7th Pay Commission term ends today: December 31, i.e. today, marks the end of the 7th Central Pay Commission’s 10-year term. For over 1.2 crore central government employees and pensioners, it’s time to look back at how their salaries and pensions changed over the decade, and what may lie ahead for them under the newly appointed 8th Pay Commission.

The 7th Pay Commission, which came into effect in January 2016, shaped monthly pay, allowances and retirement benefits for ten years.

Here are the seven most important takeaways for employees and pensioners, explained in a simple way.

1) Massive jump in basic salary

One of the biggest and most visible changes under the 7th Pay Commission was the sharp rise in the basic pay. For example – Level 1 central government employees saw their basic salary rise from Rs 7,000 to Rs 18,000 – a 157% increase based on the fitment factor of 2.57 suggested by the pay panel then.

Likewise, the employees at Level 18 (top level under the new pay matrix) saw their basic pay jump to Rs 2.5 lakh per month from the earlier Rs 90,000 – a 178% growth from the previous pay commission.

As per practice, the dearness allowance (DA) was reset to zero at the outset. After 10 years, the DA for employees now stands at 58%, after the latest 3% hike – the last DA revision under the 7th Pay Commission.

2) The 2.57 fitment factor changed everything

The most talked-about number of the 7th Pay Commission was the fitment factor of 2.57. This factor was used to convert old salaries into the new pay matrix.

In simple terms, an employee’s old basic pay was multiplied by 2.57 to arrive at the new basic pay. This single formula led to a significant jump in salaries and pensions across levels.
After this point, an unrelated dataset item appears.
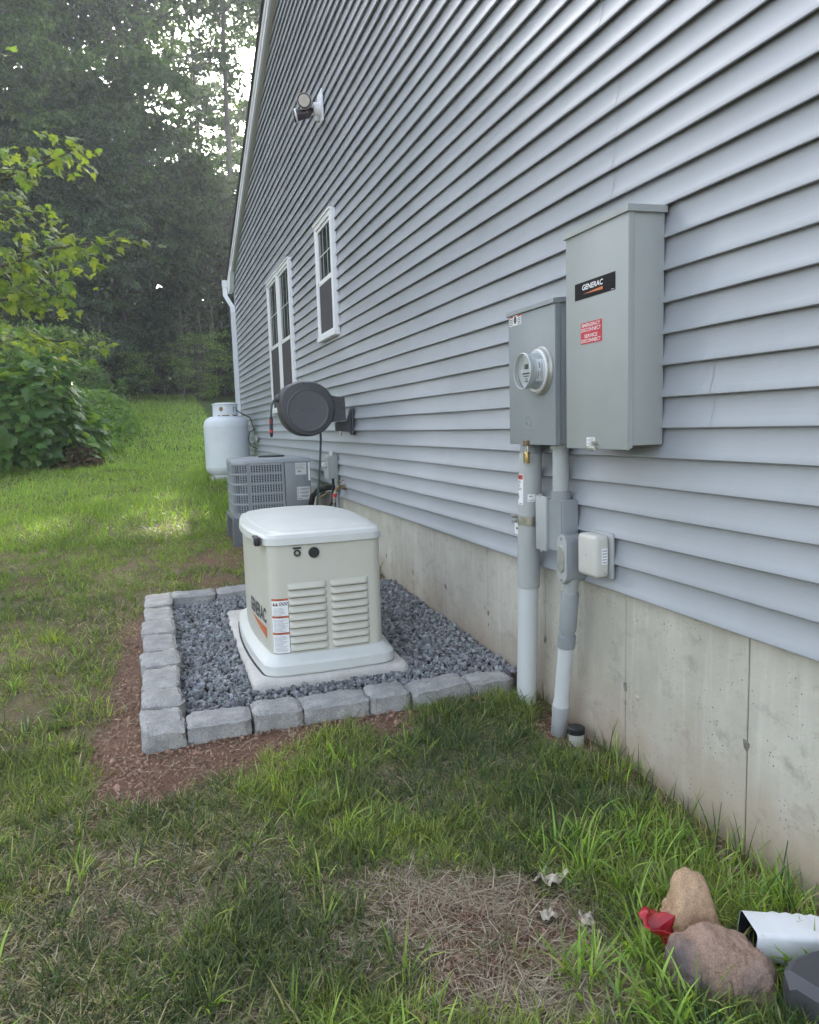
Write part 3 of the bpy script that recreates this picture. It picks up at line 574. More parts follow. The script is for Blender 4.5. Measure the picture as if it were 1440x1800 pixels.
m_ = MB(); m_.lathe([(0.0865, 0.012), (0.0865, 0.022), (0.083, 0.026), (0.071, 0.024)], mc, '-X', 40, False); m_.build('meter_ring', M['alu'], cov, 40)
met = MB().lathe([(0.0695, 0.0000), (0.0686, 0.0340), (0.0651, 0.0578), (0.0634, 0.0598)], mc, '-X', 40).build('meter', M['label_silver'], mbx, 40)
gmt, gnt, gb = nodes('clear_cover'); gnt.nodes.remove(gb); g1 = gnt.nodes.new('ShaderNodeBsdfTransparent'); g1.inputs[0].default_value = (0.93, 0.95, 0.95, 1); g2 = gnt.nodes.new('ShaderNodeBsdfGlossy'); g2.inputs['Roughness'].default_value = 0.04
g3 = gnt.nodes.new('ShaderNodeMixShader'); g3.inputs[0].default_value = 0.09; gnt.links.new(g1.outputs[0], g3.inputs[1]); gnt.links.new(g2.outputs[0], g3.inputs[2]); gnt.links.new(g3.outputs[0], gnt.nodes['Material Output'].inputs['Surface'])
m_ = MB(); m_.lathe([(0.0717, 0.0136), (0.0717, 0.0680), (0.0735, 0.0782), (0.0735, 0.0850), (0.0695, 0.0877), (0.0598, 0.0874), (0.0088, 0.0870), (0.0088, 0.0857), (0.0598, 0.0853), (0.0678, 0.0850), (0.0700, 0.0680), (0.0700, 0.0136)], mc, '-X', 48, False); m_.build('glass_cover', gmt, met, 40)
m_ = MB(); m_.lathe([(0.0700, 0.0683), (0.0722, 0.0762), (0.0726, 0.0864), (0.0705, 0.0880), (0.0680, 0.0878), (0.0695, 0.0782)], mc, '-X', 48, False); m_.build('bezel', M['label_silver'], met, 40)
m_ = MB(); m_.lathe([(0.0660, 0.0605), (0.0660, 0.0655), (0.0010, 0.0670)], mc, '-X', 40); m_.build('face_plate', M['label'], met, 40)
m_ = MB(); m_.box(mc.x - .0680, mc.x - .0672, mc.y - .018, mc.y + .014, mc.z + .008, mc.z + .028); m_.build('display', M['print_dark'], met, None)
m_ = MB()
for q, (w, h) in enumerate(((0.06, 0.006), (0.045, 0.004), (0.02, 0.003), (0.03, 0.004))): m_.box(mc.x - .0680, mc.x - .0672, mc.y - w / 2, mc.y + w / 2, mc.z - .012 - q * 0.010, mc.z - .012 - q * 0.010 + h)
m_.build('face_print', M['print_dark'], met, None)
# rating plate wrapped on the right flank of the meter
m_ = MB(); rings = []
for a in np.linspace(R(-38), R(38), 10): rings.append([(mc.x - h, mc.y - 0.0703 * math.cos(a), mc.z + 0.0703 * math.sin(a)) for h in (0.024, 0.056)])
m_.loft(rings, False, False, False); m_.build('rating_label', M['label'], met, None)
m_ = MB()
for a0, a1, h0, h1, in ((R(-28), R(-4), 0.048, 0.053), (R(6), R(26), 0.042, 0.048), (R(-30), R(30), 0.031, 0.033), (R(-26), R(20), 0.036, 0.038), (R(-20), R(-2), 0.041, 0.043)):
    m_.loft([[(mc.x - h, mc.y - 0.0706 * math.cos(a), mc.z + 0.0706 * math.sin(a)) for h in (h0, h1)] for a in np.linspace(a0, a1, 6)], False, False, False)
m_.build('rating_print', M['print'], met, None)
m_ = MB(); m_.box(-0.1231, -0.1222, 2.855, 2.962, 1.056, 1.100); lb_ = m_.build('warning_label', M['label'], mbx, None)
m_ = MB()
for q in range(4): m_.box(-0.1236, -0.1232, 2.93, 2.958, 1.060 + q * 0.007, 1.063 + q * 0.007); m_.box(-0.1236, -0.1232, 2.86, 2.888, 1.060 + q * 0.007, 1.063 + q * 0.007)
m_.add([(-0.1236, 2.909 + 0.013 * math.cos(a), 1.078 + 0.016 * math.sin(a)) for a in np.linspace(0, 2 * math.pi, 13)[:-1]], [tuple(range(12))]); m_.build('label_print', M['print_dark'], lb_, None)
m_ = MB(); m_.box(-0.1236, -0.1232, 2.928, 2.958, 1.090, 1.097); m_.box(-0.1236, -0.1232, 2.858, 2.888, 1.090, 1.097); m_.build('label_heading', M['warn_red'], lb_, None)
m_ = MB(); em = [(-0.1226, 2.80 + 0.024 * math.cos(a), 0.645 + 0.024 * math.sin(a)) for a in np.linspace(0, 2 * math.pi, 19)[:-1]]
m_.tube(em + [em[0]], 0.0012, 5, False)
for pts in ([(2.812, .633), (2.812, .655)], [(2.79, .633), (2.79, .655)], [(2.812, .644), (2.79, .644)], [(2.835, .613), (2.766, .613)], [(2.83, .606), (2.77, .606)]): m_.tube([(-0.1226, a, b) for a, b in pts], 0.0011, 5)
m_.build('embossed_emblem', M['grey_paint_dark'], mbx)
m_ = MB(); m_.box(-0.136, -0.118, 2.795, 2.83, 0.542, 0.566, 0.003, 1); m_.build('latch', M['bronze'], mbx)
pl = thing('padlock', (-0.13, 2.81, 0.50), 'small brass padlock hanging from the latch under the meter box', 'padlock')
m_ = MB(); m_.tube([(-0.128, 2.822, 0.515), (-0.128, 2.822, 0.55), (-0.128, 2.812, 0.562), (-0.128, 2.800, 0.55), (-0.128, 2.800, 0.515)], 0.003, 8); m_.build('shackle', M['galv'], pl)
m_ = MB(); m_.box(-0.136, -0.120, 2.794, 2.828, 0.470, 0.517, 0.004, 2); m_.build('body', M['brass'], pl)

ts = thing('transfer_switch', (-0.08, 2.25, 0.93), 'tall grey transfer switch cabinet with a black name plate and red notice', 'electrical cabinet')
m_ = MB(); m_.box(-0.146, -0.016, 2.064, 2.432, 0.556, 1.312, 0.003, 2); m_.build('enclosure', M['grey_paint'], ts)
m_ = MB(); m_.box(-0.158, -0.1465, 2.060, 2.438, 0.542, 1.300, 0.003, 2); m_.box(-0.15, -0.138, 2.0595, 2.0635, 0.548, 1.298); m_.build('door', M['grey_paint'], ts)
m_ = MB(); m_.loft([[(-0.166, y, 1.296), (-0.014, y, 1.300), (-0.014, y, 1.322), (-0.166, y, 1.317)] for y in (2.052, 2.446)]); m_.build('rain_hood', M['grey_paint'], ts, None)
m_ = MB(); m_.box(-0.1595, -0.1583, 2.128, 2.373, 1.068, 1.126, 0.0); npl = m_.build('name_plate', M['black_gloss'], ts, None)
TX = -0.1600
tv, tf = text('GENERAC', (TX, 2.324, 1.097), U, V, 0.0185, 0.128, off=0.022, shear=0.12); MB().add(tv, tf).build('name_lettering', M['white_print'], npl, None)
m_ = MB(); m_.add([(TX - .0004, 2.322, 1.084), (TX - .0004, 2.198, 1.092), (TX - .0004, 2.198, 1.081)], [(0, 1, 2)]); m_.build('orange_wedge', M['orange'], npl, None)
m_ = MB(); m_.box(TX - .0004, TX, 2.133, 2.150, 1.071, 1.0725); m_.build('fine_print', M['white_print'], npl, None)
m_ = MB(); m_.box(-0.1592, -0.1583, 2.205, 2.336, 0.911, 0.985); rs_ = m_.build('disconnect_notice', M['sign_red'], ts, None)
m_ = MB()
for sx, z, h, w in (('EMERGENCY', 0.9690, 0.0120, 0.113), ('DISCONNECT', 0.9530, 0.0120, 0.121), ('SERVICE', 0.9315, 0.0120, 0.080), ('DISCONNECT', 0.9155, 0.0120, 0.121)):
    tv, tf = text(sx, (-0.1593, 2.2705, z), U, V, h, w, off=0.008, align='CENTER'); m_.add(tv, tf)
m_.build('notice_lettering', M['white_print'], rs_, None)
m_ = MB()
for a, b, c, d in ((2.2058, 2.2072, .9118, .9842), (2.3338, 2.3352, .9118, .9842), (2.2072, 2.3338, .9118, .9130), (2.2072, 2.3338, .983, .9842)): m_.box(-0.1597, -0.1593, a, b, c, d)
m_.build('notice_border', M['warn_red'], rs_, None)
m_ = MB(); m_.box(-0.1590, -0.1583, 2.248, 2.300, 0.551, 0.583); l2 = m_.build('instruction_label', M['label'], ts, None)
m_ = MB()
for q in range(7): m_.box(-0.1594, -0.1591, 2.254, 2.254 + (0.040 if q % 3 else 0.026), 0.5535 + q * 0.0041, 0.5552 + q * 0.0041)
m_.build('label_print', M['print'], l2, None)
m_ = MB(); m_.tube([(-0.158, 2.238, 0.562), (-0.175, 2.238, 0.562)], 0.008, 10); m_.box(-0.17, -0.155, 2.235, 2.285, 0.538, 0.5495, 0.002, 1); m_.build('hasp', M['galv'], ts)

# ------------------------------------------------------------------ conduits below the boxes
sc_ = thing('service_conduit', (-0.075, 2.9, -0.68), 'thick pale PVC service conduit rising from the grass to the meter box', 'conduit')
def px(z): return 2.870 + (0.55 - z) * 0.055     # the pipe leans a little
ax = -0.075
m_ = MB(); m_.tube([(ax, px(.56), .56), (ax, px(.50), .50)], 0.047, 24); m_.build('connector', M['grey_paint_dark'], sc_)
m_ = MB(); m_.tube([(ax, px(.515), .515), (ax, px(.495), .498), (ax, px(.47), .475), (ax, px(.20), .20), (ax, px(-.088), -.088), (ax, px(-.09), -.09)], [0.0455, 0.049, 0.0505, 0.0505, 0.0500, 0.0465], 28); m_.build('sleeve', M['pvc_mid'], sc_)
m_ = MB(); m_.tube([(ax, px(-.05), -.05), (ax, px(-.4), -.4), (ax, px(-.85), -.85)], [0.0445, 0.0447, 0.0455], 28); m_.build('pipe', M['pvc_light'], sc_)
m_ = MB(); m_.tube([(ax, px(.235), .235), (ax, px(.195), .195)], 0.0535, 28, False); m_.box(-0.105, -0.06, px(.2) + 0.05, px(.2) + 0.085, 0.198, 0.232, 0.004, 1); st = m_.build('strap', M['galv'], sc_)
m_ = MB(); m_.tube([(-0.105, px(.2) + 0.075, .225), (-0.125, px(.2) + 0.078, .225)], 0.008, 8); m_.tube([(-0.105, px(.2) + 0.06, .207), (-0.13, px(.2) + 0.062, .207)], 0.008, 8); m_.build('strap_bolt', M['galv_dull'], st)
m_ = MB(); m_.box(-0.085, -0.016, px(.16) + 0.03, px(.16) + 0.125, 0.135, 0.185, 0.003, 1); bl = m_.build('spacer_block', M['white'], sc_)
m_ = MB(); m_.tube([(-0.085, px(.16) + 0.095, .165), (-0.089, px(.16) + 0.095, .165)], 0.005, 8); m_.build('block_screw', M['bronze'], bl)
def wrap_quad(mb, a0, a1, z0, z1, r, n=8):
    """patch on the conduit between bearings a0..a1 (0 = towards -X, positive = towards the camera)"""
    mb.loft([[(ax - r * math.cos(a), px(z) - r * math.sin(a), z) for z in (z0, z1)] for a in np.linspace(a0, a1, n)], False, False, False)
m_ = MB(); wrap_quad(m_, R(-48), R(26), 0.285, 0.418, 0.0509); wl = m_.build('warning_label', M['label'], sc_, None)
m_ = MB(); wrap_quad(m_, R(-46), R(23), 0.396, 0.416, 0.0512); m_.build('red_heading', M['warn_red'], wl, None)
def wrap_text(mb, s, a_left, z, h, w, r):
    tv, tf = text(s, (0, 0, 0), (1, 0, 0), (0, 1, 0), h, w, off=0.004, eps=0)
    mb.add([(ax - r * math.cos(a_left + t[0] / r), px(z + t[1]) - r * math.sin(a_left + t[0] / r), z + t[1]) for t in tv], tf)
m_ = MB(); wrap_text(m_, 'ELECTRIC', R(-47), 0.380, 0.010, 0.052, 0.0512); wrap_text(m_, 'SERVICE', R(-47), 0.364, 0.010, 0.045, 0.0512); wrap_text(m_, 'CONDUIT', R(-41), 0.348, 0.010, 0.053, 0.0512)
wrap_text(m_, 'WARNING', R(-38), 0.4005, 0.011, 0.046, 0.0514)
wrap_quad(m_, R(-13), R(-8), 0.318, 0.338, 0.0512, 2); m_.add([(ax - 0.0512 * math.cos(a), px(z) - 0.0512 * math.sin(a), z) for a, z in ((R(-19), .320), (R(-2), .320), (R(-10.5), .306))], [(0, 1, 2)]); wrap_quad(m_, R(2), R(20), 0.288, 0.291, 0.0512, 3); m_.build('label_lettering', M['print_dark'], wl, None)
m_ = MB(); wrap_quad(m_, R(50), R(88), 0.300, 0.332, 0.0509); rl2 = m_.build('rating_label', M['label'], sc_, None)
m_ = MB(); wrap_quad(m_, R(57), R(73), 0.320, 0.326, 0.0512, 4); wrap_quad(m_, R(54), R(84), 0.305, 0.308, 0.0512, 4); m_.build('rating_print', M['print'], rl2, None)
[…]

When allowances are added, many employees saw an effective increase of up to 55% over the decade, especially at entry and junior levels.
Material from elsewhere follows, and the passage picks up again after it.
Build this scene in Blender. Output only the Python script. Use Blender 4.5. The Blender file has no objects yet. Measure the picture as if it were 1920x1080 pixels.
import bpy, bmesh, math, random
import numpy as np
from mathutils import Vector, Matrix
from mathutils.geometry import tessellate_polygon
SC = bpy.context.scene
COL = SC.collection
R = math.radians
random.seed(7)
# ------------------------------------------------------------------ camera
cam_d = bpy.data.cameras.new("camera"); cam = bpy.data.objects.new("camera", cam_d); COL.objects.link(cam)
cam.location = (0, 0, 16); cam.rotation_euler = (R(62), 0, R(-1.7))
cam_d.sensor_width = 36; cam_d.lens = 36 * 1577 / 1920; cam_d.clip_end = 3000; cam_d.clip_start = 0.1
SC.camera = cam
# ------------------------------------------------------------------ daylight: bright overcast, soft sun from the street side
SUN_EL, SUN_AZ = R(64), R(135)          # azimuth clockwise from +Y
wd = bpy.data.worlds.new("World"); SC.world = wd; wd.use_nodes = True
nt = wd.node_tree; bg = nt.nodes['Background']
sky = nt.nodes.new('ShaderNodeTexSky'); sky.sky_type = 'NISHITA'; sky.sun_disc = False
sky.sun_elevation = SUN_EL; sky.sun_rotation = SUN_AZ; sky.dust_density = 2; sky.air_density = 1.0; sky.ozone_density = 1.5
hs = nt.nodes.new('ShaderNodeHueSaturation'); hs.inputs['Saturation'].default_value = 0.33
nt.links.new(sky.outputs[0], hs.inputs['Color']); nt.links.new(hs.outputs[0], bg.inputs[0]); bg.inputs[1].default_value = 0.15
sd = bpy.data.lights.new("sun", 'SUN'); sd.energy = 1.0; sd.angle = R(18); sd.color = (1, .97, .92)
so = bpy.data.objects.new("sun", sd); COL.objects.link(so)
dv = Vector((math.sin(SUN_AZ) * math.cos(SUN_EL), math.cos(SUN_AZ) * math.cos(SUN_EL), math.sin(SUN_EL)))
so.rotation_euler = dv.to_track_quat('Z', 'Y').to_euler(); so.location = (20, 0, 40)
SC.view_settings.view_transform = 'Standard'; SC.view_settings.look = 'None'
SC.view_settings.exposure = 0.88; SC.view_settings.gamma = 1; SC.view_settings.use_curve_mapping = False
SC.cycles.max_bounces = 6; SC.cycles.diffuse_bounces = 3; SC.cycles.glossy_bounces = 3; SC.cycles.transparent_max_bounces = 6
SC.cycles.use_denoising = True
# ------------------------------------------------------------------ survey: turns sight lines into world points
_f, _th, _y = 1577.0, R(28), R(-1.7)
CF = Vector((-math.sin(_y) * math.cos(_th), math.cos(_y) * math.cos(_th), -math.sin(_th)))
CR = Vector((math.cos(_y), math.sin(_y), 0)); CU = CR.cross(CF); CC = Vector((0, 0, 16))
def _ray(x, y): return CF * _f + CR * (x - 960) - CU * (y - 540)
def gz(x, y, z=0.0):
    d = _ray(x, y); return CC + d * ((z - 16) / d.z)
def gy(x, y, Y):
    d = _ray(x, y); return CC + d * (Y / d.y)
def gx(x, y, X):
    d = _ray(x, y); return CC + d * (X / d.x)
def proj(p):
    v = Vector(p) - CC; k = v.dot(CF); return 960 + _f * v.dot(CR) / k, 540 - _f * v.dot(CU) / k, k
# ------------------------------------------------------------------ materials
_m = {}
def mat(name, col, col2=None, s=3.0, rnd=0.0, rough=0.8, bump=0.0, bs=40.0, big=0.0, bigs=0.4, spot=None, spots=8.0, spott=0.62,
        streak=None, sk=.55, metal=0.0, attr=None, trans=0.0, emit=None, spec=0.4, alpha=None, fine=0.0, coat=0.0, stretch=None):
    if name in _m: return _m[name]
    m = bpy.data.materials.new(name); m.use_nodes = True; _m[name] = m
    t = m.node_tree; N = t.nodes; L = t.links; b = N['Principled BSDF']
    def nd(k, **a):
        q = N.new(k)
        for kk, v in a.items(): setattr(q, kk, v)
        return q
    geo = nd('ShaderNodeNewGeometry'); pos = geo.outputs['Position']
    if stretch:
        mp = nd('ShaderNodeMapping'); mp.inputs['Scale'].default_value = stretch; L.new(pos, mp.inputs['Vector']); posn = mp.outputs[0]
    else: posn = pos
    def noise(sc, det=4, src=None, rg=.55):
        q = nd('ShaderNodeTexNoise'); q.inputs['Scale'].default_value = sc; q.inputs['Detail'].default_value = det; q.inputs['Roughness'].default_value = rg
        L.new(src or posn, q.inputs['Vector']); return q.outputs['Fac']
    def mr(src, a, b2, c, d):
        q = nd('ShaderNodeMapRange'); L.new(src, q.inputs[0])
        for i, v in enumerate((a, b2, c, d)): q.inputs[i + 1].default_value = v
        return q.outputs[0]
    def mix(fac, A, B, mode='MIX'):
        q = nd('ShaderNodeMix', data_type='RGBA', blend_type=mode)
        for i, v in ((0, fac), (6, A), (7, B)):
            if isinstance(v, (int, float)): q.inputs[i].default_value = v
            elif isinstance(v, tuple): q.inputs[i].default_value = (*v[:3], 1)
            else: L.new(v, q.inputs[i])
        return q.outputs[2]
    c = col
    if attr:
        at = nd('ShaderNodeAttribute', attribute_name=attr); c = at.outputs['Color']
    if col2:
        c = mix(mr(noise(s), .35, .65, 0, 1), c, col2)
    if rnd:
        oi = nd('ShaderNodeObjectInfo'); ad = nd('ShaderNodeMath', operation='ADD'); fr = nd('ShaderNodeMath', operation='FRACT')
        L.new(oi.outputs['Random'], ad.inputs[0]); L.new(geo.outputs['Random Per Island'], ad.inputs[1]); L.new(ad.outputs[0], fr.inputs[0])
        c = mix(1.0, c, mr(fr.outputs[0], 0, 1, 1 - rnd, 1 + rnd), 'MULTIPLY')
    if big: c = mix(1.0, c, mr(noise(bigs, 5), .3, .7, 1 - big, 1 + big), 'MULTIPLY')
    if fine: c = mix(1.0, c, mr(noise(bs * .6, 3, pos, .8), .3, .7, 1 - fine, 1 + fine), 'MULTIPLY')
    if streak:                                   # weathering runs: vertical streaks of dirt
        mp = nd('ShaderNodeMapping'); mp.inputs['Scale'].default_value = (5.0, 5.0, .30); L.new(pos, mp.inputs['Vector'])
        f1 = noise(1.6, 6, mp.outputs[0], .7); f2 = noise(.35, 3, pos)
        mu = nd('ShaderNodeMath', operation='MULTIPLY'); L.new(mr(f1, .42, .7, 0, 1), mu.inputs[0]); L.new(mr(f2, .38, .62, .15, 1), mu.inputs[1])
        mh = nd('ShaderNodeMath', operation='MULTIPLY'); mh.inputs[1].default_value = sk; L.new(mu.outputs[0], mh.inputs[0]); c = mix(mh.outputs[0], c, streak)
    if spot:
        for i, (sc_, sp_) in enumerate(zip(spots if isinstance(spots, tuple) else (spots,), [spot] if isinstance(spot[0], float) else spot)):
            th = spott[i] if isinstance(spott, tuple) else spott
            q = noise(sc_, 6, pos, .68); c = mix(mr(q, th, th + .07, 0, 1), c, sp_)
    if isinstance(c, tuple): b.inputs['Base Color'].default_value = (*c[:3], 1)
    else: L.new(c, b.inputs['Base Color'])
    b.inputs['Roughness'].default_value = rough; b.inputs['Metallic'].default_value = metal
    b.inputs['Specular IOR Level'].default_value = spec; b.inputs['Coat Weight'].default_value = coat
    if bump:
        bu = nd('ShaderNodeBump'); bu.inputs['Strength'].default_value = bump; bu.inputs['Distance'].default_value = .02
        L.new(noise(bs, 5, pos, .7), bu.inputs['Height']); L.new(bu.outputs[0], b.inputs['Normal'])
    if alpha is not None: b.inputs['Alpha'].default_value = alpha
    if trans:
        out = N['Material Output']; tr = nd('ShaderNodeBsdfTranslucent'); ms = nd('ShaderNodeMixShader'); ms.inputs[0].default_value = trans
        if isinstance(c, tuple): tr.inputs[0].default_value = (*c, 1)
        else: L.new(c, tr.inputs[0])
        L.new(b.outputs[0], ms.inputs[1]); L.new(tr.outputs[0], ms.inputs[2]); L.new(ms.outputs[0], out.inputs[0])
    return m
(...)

3) Allowances were reshaped, not just increased

The 7th Pay Commission did more than raise basic pay. It also reviewed and reworked a wide range of allowances — including HRA, transport allowance and several special allowances.

Some allowances were merged, some were revised and others were capped.

As a result, while basic pay went up, the final take-home salary varied depending on posting location, department and category of employee. This is why some employees felt their salary structure looked very different after implementation.

4) Tax-free gratuity limit hiked to Rs 25 lakh

After the DA touched 50% of the basic salary limit last year, the Centre hiked the tax-free gratuity limit for central government employees from 20 lakh to Rs 25 lakh, effective January 1, 2024. As per norms, all allowances have to be revised upwards by 25% after DA touches the 50% of the basic pay for central government employees.

5) Introduction of new pension plan UPS

Effective April 1, 2025, the Centre launched an optional, hybrid retirement plan called Unified Pension Scheme (UPS) for around 23 lakh central government employees, except for the personnel in armed forces, under the National Pension System (NPS). The UPS, blends features of NPS and the Old Pension Scheme (OPS) to provide a guaranteed, inflation-indexed monthly pension. The UPS assures a minimum payout (like Rs 10,000/month with 10 years service).

6) Higher NPS contribution from central government

Under the 7th Pay Commission, one of the key changes (post-2019) has been the government matching employee’s NPS contributions at a higher 14% (vs 10%) of pay+DA. Also, there has been increased flexibility in choosing fund managers/investment choices, tax benefits extended to locked-in Tier II accounts (under Section 80C), and the introduction of Life Cycle Funds (LC-50, LC-25) for automatic age-based investment shifts. All these changes have made NPS better and more attractive for employees.

7) What comes next: 8th Pay Commission

With the 7th Pay Commission’s term ending, attention has now shifted to the 8th Pay Commission, which has already been constituted. However, employees should not expect immediate salary revisions. The new pay panel has the mandate to submit its report to the government within 18 months.

Typically, a pay commission takes 18 to 24 months to see its recommendations implemented. Once the report is submitted, implementation depends on government approval and budget allocations. In many cases, benefits to employees and pensioners are paid retrospectively from a decided date, rather than immediately.

Summing up…

For serving employees, the 7th Pay Commission defined salaries, allowances and promotion-related pay for a full decade. For pensioners, it shaped retirement income and long-term financial planning.

While the end of its term does not automatically change salaries from tomorrow, it clearly signals a transition phase. The work of the 8th Pay Commission will now be closely watched — both by employees hoping for revisions and by the government balancing fiscal realities.

In short, the 7th Pay Commission may have formally ended today, but its measures and impact will continue to drive future pay commissions’ decisions.